Scripts that build scenes:

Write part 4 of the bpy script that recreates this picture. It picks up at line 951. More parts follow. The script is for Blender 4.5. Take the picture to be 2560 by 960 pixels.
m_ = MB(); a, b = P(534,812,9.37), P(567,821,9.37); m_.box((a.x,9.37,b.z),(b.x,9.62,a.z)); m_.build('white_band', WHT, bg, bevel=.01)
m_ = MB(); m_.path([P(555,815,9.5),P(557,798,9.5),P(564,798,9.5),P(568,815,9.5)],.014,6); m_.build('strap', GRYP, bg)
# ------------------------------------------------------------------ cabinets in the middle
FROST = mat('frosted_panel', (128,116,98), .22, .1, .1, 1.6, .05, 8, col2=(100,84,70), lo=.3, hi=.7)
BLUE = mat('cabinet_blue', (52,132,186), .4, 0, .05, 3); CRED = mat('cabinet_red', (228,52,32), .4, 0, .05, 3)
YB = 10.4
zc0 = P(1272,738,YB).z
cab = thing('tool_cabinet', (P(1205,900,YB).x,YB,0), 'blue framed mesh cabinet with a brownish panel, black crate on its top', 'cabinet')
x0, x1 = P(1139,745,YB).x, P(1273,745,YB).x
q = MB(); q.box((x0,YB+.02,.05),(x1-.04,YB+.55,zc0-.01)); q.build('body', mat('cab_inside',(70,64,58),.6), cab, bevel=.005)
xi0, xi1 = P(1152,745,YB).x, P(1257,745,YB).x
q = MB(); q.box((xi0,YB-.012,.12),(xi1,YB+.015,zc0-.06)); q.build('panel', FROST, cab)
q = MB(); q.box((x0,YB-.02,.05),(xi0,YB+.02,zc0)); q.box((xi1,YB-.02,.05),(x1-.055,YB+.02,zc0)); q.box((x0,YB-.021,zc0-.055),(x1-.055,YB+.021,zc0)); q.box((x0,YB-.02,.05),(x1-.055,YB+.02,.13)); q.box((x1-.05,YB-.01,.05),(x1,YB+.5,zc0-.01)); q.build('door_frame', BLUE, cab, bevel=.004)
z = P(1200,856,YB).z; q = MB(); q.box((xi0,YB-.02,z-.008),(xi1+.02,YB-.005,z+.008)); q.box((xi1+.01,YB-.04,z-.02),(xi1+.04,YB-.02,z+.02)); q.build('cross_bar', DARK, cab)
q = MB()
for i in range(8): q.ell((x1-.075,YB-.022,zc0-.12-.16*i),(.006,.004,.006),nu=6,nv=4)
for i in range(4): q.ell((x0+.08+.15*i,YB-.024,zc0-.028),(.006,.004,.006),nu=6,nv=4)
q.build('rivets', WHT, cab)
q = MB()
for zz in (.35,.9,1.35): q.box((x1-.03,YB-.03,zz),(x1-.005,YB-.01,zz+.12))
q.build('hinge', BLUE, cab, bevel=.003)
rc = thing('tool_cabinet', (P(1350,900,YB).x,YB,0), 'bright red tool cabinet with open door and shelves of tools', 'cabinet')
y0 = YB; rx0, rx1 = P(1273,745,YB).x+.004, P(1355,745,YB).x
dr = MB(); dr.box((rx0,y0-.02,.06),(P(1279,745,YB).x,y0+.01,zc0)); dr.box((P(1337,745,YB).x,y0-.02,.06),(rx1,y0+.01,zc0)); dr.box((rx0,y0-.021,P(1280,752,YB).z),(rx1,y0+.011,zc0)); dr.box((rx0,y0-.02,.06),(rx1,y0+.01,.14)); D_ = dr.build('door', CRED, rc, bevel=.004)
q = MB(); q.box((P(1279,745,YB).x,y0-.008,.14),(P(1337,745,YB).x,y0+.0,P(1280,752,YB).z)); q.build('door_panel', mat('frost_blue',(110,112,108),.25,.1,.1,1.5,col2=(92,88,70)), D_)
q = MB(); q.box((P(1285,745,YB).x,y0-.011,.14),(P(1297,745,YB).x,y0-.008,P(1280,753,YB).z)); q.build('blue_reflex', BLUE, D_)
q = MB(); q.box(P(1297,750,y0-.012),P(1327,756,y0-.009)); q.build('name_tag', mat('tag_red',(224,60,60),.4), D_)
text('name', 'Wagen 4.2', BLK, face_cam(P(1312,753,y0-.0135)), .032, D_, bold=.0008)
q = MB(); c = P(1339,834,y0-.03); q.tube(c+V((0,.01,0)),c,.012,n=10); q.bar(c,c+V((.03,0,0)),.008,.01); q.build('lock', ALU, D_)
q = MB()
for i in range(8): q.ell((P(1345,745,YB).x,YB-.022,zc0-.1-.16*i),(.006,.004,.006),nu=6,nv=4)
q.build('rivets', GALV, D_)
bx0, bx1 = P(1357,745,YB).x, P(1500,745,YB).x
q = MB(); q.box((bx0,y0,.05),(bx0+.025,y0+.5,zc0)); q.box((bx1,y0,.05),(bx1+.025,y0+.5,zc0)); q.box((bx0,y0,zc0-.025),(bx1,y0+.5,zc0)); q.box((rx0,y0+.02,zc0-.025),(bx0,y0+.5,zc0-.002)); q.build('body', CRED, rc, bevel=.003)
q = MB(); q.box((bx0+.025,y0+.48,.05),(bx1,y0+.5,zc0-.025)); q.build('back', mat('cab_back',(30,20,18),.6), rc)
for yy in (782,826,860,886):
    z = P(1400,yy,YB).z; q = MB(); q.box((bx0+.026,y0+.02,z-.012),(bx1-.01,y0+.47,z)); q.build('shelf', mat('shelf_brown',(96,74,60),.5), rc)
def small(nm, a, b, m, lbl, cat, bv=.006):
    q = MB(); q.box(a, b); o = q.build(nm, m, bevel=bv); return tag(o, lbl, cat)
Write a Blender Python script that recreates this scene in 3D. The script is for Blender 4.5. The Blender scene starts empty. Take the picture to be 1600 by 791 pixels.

#### [REQUIRED TASK]
Using the material above, print every entry exactly as written.

#### [ANSWER IN FULL]
Write part 4 of the bpy script that recreates this picture. It picks up at line 951. More parts follow. The script is for Blender 4.5. Take the picture to be 2560 by 960 pixels.
m_ = MB(); a, b = P(534,812,9.37), P(567,821,9.37); m_.box((a.x,9.37,b.z),(b.x,9.62,a.z)); m_.build('white_band', WHT, bg, bevel=.01)
m_ = MB(); m_.path([P(555,815,9.5),P(557,798,9.5),P(564,798,9.5),P(568,815,9.5)],.014,6); m_.build('strap', GRYP, bg)
# ------------------------------------------------------------------ cabinets in the middle
FROST = mat('frosted_panel', (128,116,98), .22, .1, .1, 1.6, .05, 8, col2=(100,84,70), lo=.3, hi=.7)
BLUE = mat('cabinet_blue', (52,132,186), .4, 0, .05, 3); CRED = mat('cabinet_red', (228,52,32), .4, 0, .05, 3)
YB = 10.4
zc0 = P(1272,738,YB).z
cab = thing('tool_cabinet', (P(1205,900,YB).x,YB,0), 'blue framed mesh cabinet with a brownish panel, black crate on its top', 'cabinet')
x0, x1 = P(1139,745,YB).x, P(1273,745,YB).x
q = MB(); q.box((x0,YB+.02,.05),(x1-.04,YB+.55,zc0-.01)); q.build('body', mat('cab_inside',(70,64,58),.6), cab, bevel=.005)
xi0, xi1 = P(1152,745,YB).x, P(1257,745,YB).x
q = MB(); q.box((xi0,YB-.012,.12),(xi1,YB+.015,zc0-.06)); q.build('panel', FROST, cab)
q = MB(); q.box((x0,YB-.02,.05),(xi0,YB+.02,zc0)); q.box((xi1,YB-.02,.05),(x1-.055,YB+.02,zc0)); q.box((x0,YB-.021,zc0-.055),(x1-.055,YB+.021,zc0)); q.box((x0,YB-.02,.05),(x1-.055,YB+.02,.13)); q.box((x1-.05,YB-.01,.05),(x1,YB+.5,zc0-.01)); q.build('door_frame', BLUE, cab, bevel=.004)
z = P(1200,856,YB).z; q = MB(); q.box((xi0,YB-.02,z-.008),(xi1+.02,YB-.005,z+.008)); q.box((xi1+.01,YB-.04,z-.02),(xi1+.04,YB-.02,z+.02)); q.build('cross_bar', DARK, cab)
q = MB()
for i in range(8): q.ell((x1-.075,YB-.022,zc0-.12-.16*i),(.006,.004,.006),nu=6,nv=4)
for i in range(4): q.ell((x0+.08+.15*i,YB-.024,zc0-.028),(.006,.004,.006),nu=6,nv=4)
q.build('rivets', WHT, cab)
q = MB()
for zz in (.35,.9,1.35): q.box((x1-.03,YB-.03,zz),(x1-.005,YB-.01,zz+.12))
q.build('hinge', BLUE, cab, bevel=.003)
rc = thing('tool_cabinet', (P(1350,900,YB).x,YB,0), 'bright red tool cabinet with open door and shelves of tools', 'cabinet')
y0 = YB; rx0, rx1 = P(1273,745,YB).x+.004, P(1355,745,YB).x
dr = MB(); dr.box((rx0,y0-.02,.06),(P(1279,745,YB).x,y0+.01,zc0)); dr.box((P(1337,745,YB).x,y0-.02,.06),(rx1,y0+.01,zc0)); dr.box((rx0,y0-.021,P(1280,752,YB).z),(rx1,y0+.011,zc0)); dr.box((rx0,y0-.02,.06),(rx1,y0+.01,.14)); D_ = dr.build('door', CRED, rc, bevel=.004)
q = MB(); q.box((P(1279,745,YB).x,y0-.008,.14),(P(1337,745,YB).x,y0+.0,P(1280,752,YB).z)); q.build('door_panel', mat('frost_blue',(110,112,108),.25,.1,.1,1.5,col2=(92,88,70)), D_)
q = MB(); q.box((P(1285,745,YB).x,y0-.011,.14),(P(1297,745,YB).x,y0-.008,P(1280,753,YB).z)); q.build('blue_reflex', BLUE, D_)
q = MB(); q.box(P(1297,750,y0-.012),P(1327,756,y0-.009)); q.build('name_tag', mat('tag_red',(224,60,60),.4), D_)
text('name', 'Wagen 4.2', BLK, face_cam(P(1312,753,y0-.0135)), .032, D_, bold=.0008)
q = MB(); c = P(1339,834,y0-.03); q.tube(c+V((0,.01,0)),c,.012,n=10); q.bar(c,c+V((.03,0,0)),.008,.01); q.build('lock', ALU, D_)
q = MB()
for i in range(8): q.ell((P(1345,745,YB).x,YB-.022,zc0-.1-.16*i),(.006,.004,.006),nu=6,nv=4)
q.build('rivets', GALV, D_)
bx0, bx1 = P(1357,745,YB).x, P(1500,745,YB).x
q = MB(); q.box((bx0,y0,.05),(bx0+.025,y0+.5,zc0)); q.box((bx1,y0,.05),(bx1+.025,y0+.5,zc0)); q.box((bx0,y0,zc0-.025),(bx1,y0+.5,zc0)); q.box((rx0,y0+.02,zc0-.025),(bx0,y0+.5,zc0-.002)); q.build('body', CRED, rc, bevel=.003)
q = MB(); q.box((bx0+.025,y0+.48,.05),(bx1,y0+.5,zc0-.025)); q.build('back', mat('cab_back',(30,20,18),.6), rc)
for yy in (782,826,860,886):
    z = P(1400,yy,YB).z; q = MB(); q.box((bx0+.026,y0+.02,z-.012),(bx1-.01,y0+.47,z)); q.build('shelf', mat('shelf_brown',(96,74,60),.5), rc)
def small(nm, a, b, m, lbl, cat, bv=.006):
    q = MB(); q.box(a, b); o = q.build(nm, m, bevel=bv); return tag(o, lbl, cat)
Write a Blender Python script that recreates this scene in 3D. The script is for Blender 4.5. The Blender scene starts empty. Take the picture to be 1600 by 791 pixels.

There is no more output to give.